My disappointment at my Spacelab job was mitigated when, in late 1980, I was assigned to be part of the STS-1 “chase” team. When Columbia came streaking to a landing, NASA wanted a T-38 chase crew on her wing to warn Young and Crippen if anything looked amiss, if there was evidence of leaking fluids or fire or damaged flight controls or the landing gear didn’t extend properly. Thermal protection engineers also wanted the backseater in the chase aircraft to photograph Columbia ’s mosaic of ceramic belly heat tiles before she landed. There was some concern those tiles could be damaged by fragments of the Edwards AFB dry lakebed runway being hurled backward by the tires.
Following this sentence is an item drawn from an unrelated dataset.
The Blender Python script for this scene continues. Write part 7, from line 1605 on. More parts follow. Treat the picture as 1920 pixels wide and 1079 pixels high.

Prelanding photos would enable engineers to determine whether a tile sustained damage during the mission or during landing. Several chase crews were formed and I was assigned to fellow TFNG Dave Walker’s backseat. During STS-1’s launch we were to be positioned at El Paso’s airport in case Columbia had a problem that necessitated an Abort Once Around the Earth (AOA) with a landing at the nearby White Sands Missile Range runway. If that happened we would scramble to do the rendezvous and I would take the photos.